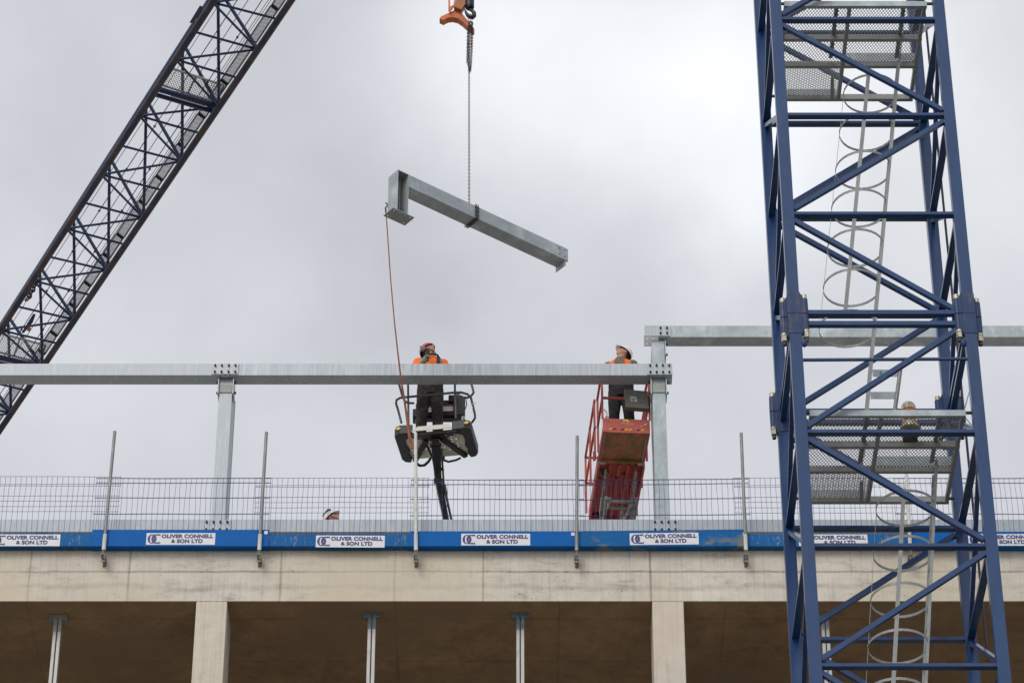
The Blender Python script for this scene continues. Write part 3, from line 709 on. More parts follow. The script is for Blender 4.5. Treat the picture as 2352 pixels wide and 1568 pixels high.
for nme, (x, y) in corner.items():
    sx, sy = inner(nme)
    for (z0, z1) in ((0.02, JZ - 0.004), (JZ + 0.004, TOP)):
        s = MB(); h = LW / 2; t = 0.02
        # leg: boxed angle with a slightly open inner corner
        s.bbox((x - h, y - h, z0), (x + h, y - h + t, z1)) if sy > 0 else s.bbox((x - h, y + h - t, z0), (x + h, y + h, z1))
        s.bbox((x - h, y - h + t + .001, z0), (x - h + t, y + h - t - .001, z1)); s.bbox((x + h - t, y - h + t + .001, z0), (x + h, y + h - t - .001, z1))
        s.bbox((x - h + .004, y + h - t, z0), (x + h - .004, y + h - .003, z1)) if sy > 0 else s.bbox((x - h + .004, y - h + .003, z0), (x + h - .004, y - h + t, z1))
        s.build('leg', M['blue'], mast)
def P(c, i, ins=0.0):
    x, y = corner[c]; return Vector((x, y, NZ[i]))
def shrink(p, q, d):
    v = (q - p).normalized(); return p + v * d, q - v * d
def member(name, c1, i1, c2, i2, w, h):
    p, q = P(c1, i1), P(c2, i2)
    hz = Vector((q.x - p.x, q.y - p.y, 0)).normalized()
    out_n = Vector((0, 0, 0))
    p2 = p + hz * (LW / 2 + 0.001); q2 = q - hz * (LW / 2 + 0.001)
    if abs(q.z - p.z) > 0.1:
        dz = (q.z - p.z); L_ = (q2 - p2).to_2d().length
        p2.z += math.copysign(0.09, dz); q2.z -= math.copysign(0.09, dz)
    fn = hz.cross(Vector((0, 0, 1)))        # face normal direction
    s = MB()
    d = (q2 - p2).normalized(); upv = fn.cross(d)
    s.bar(p2, q2, w, h, up=upv)
    return s.build(name, M['blue'], mast)
n = len(NZ)
for i in range(n):
    fac = [('FL', 'FR'), ('BL', 'BR'), ('FL', 'BL'), ('FR', 'BR')]
    for a_, b_ in fac:
        if i == 5:
            for dz in (zf(720) - zf(735), zf(745) - zf(735)):
                x1, y1 = corner[a_]; x2, y2 = corner[b_]
                p, q = Vector((x1, y1, NZ[i] + dz)), Vector((x2, y2, NZ[i] + dz)); hz = (q - p).normalized()
                s = MB(); s.bar(p + hz * (LW / 2 + .001), q - hz * (LW / 2 + .001), 0.075, 0.058); s.build('horizontal_strut', M['blue'], mast)
        else:
            member('horizontal_strut', a_, i, b_, i, 0.092, 0.042)
for i in range(n - 1):
    ev = (i % 2 == 0)      # node index 2 (y=47): front diagonal starts at the left leg
    member('diagonal_brace', 'FL' if ev else 'FR', i, 'FR' if ev else 'FL', i + 1, 0.062, 0.062)
    member('diagonal_brace', 'BR' if ev else 'BL', i, 'BL' if ev else 'BR', i + 1, 0.062, 0.062)
    member('diagonal_brace', 'BL' if ev else 'FL', i, 'FL' if ev else 'BL', i + 1, 0.055, 0.055)
    member('diagonal_brace', 'FR' if ev else 'BR', i, 'BR' if ev else 'FR', i + 1, 0.055, 0.055)
# thin tie rod just below the joint, front face
s = MB(); a_, b_ = py(1845, 826.5, YF), py(2225, 824, YF); s.bar(a_, b_, 0.035, 0.028); s.build('tie_rod', M['blue'], mast)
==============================
Written request: All the material shown above is to be copied exactly, with no pictures carried over.

Exercise response:
The Blender Python script for this scene continues. Write part 3, from line 709 on. More parts follow. The script is for Blender 4.5. Treat the picture as 2352 pixels wide and 1568 pixels high.
for nme, (x, y) in corner.items():
    sx, sy = inner(nme)
    for (z0, z1) in ((0.02, JZ - 0.004), (JZ + 0.004, TOP)):
        s = MB(); h = LW / 2; t = 0.02
        # leg: boxed angle with a slightly open inner corner
        s.bbox((x - h, y - h, z0), (x + h, y - h + t, z1)) if sy > 0 else s.bbox((x - h, y + h - t, z0), (x + h, y + h, z1))
        s.bbox((x - h, y - h + t + .001, z0), (x - h + t, y + h - t - .001, z1)); s.bbox((x + h - t, y - h + t + .001, z0), (x + h, y + h - t - .001, z1))
        s.bbox((x - h + .004, y + h - t, z0), (x + h - .004, y + h - .003, z1)) if sy > 0 else s.bbox((x - h + .004, y - h + .003, z0), (x + h - .004, y - h + t, z1))
        s.build('leg', M['blue'], mast)
def P(c, i, ins=0.0):
    x, y = corner[c]; return Vector((x, y, NZ[i]))
def shrink(p, q, d):
    v = (q - p).normalized(); return p + v * d, q - v * d
def member(name, c1, i1, c2, i2, w, h):
    p, q = P(c1, i1), P(c2, i2)
    hz = Vector((q.x - p.x, q.y - p.y, 0)).normalized()
    out_n = Vector((0, 0, 0))
    p2 = p + hz * (LW / 2 + 0.001); q2 = q - hz * (LW / 2 + 0.001)
    if abs(q.z - p.z) > 0.1:
        dz = (q.z - p.z); L_ = (q2 - p2).to_2d().length
        p2.z += math.copysign(0.09, dz); q2.z -= math.copysign(0.09, dz)
    fn = hz.cross(Vector((0, 0, 1)))        # face normal direction
    s = MB()
    d = (q2 - p2).normalized(); upv = fn.cross(d)
    s.bar(p2, q2, w, h, up=upv)
    return s.build(name, M['blue'], mast)
n = len(NZ)
for i in range(n):
    fac = [('FL', 'FR'), ('BL', 'BR'), ('FL', 'BL'), ('FR', 'BR')]
    for a_, b_ in fac:
        if i == 5:
            for dz in (zf(720) - zf(735), zf(745) - zf(735)):
                x1, y1 = corner[a_]; x2, y2 = corner[b_]
                p, q = Vector((x1, y1, NZ[i] + dz)), Vector((x2, y2, NZ[i] + dz)); hz = (q - p).normalized()
                s = MB(); s.bar(p + hz * (LW / 2 + .001), q - hz * (LW / 2 + .001), 0.075, 0.058); s.build('horizontal_strut', M['blue'], mast)
        else:
            member('horizontal_strut', a_, i, b_, i, 0.092, 0.042)
for i in range(n - 1):
    ev = (i % 2 == 0)      # node index 2 (y=47): front diagonal starts at the left leg
    member('diagonal_brace', 'FL' if ev else 'FR', i, 'FR' if ev else 'FL', i + 1, 0.062, 0.062)
    member('diagonal_brace', 'BR' if ev else 'BL', i, 'BL' if ev else 'BR', i + 1, 0.062, 0.062)
    member('diagonal_brace', 'BL' if ev else 'FL', i, 'FL' if ev else 'BL', i + 1, 0.055, 0.055)
    member('diagonal_brace', 'FR' if ev else 'BR', i, 'BR' if ev else 'FR', i + 1, 0.055, 0.055)
# thin tie rod just below the joint, front face
s = MB(); a_, b_ = py(1845, 826.5, YF), py(2225, 824, YF); s.bar(a_, b_, 0.035, 0.028); s.build('tie_rod', M['blue'], mast)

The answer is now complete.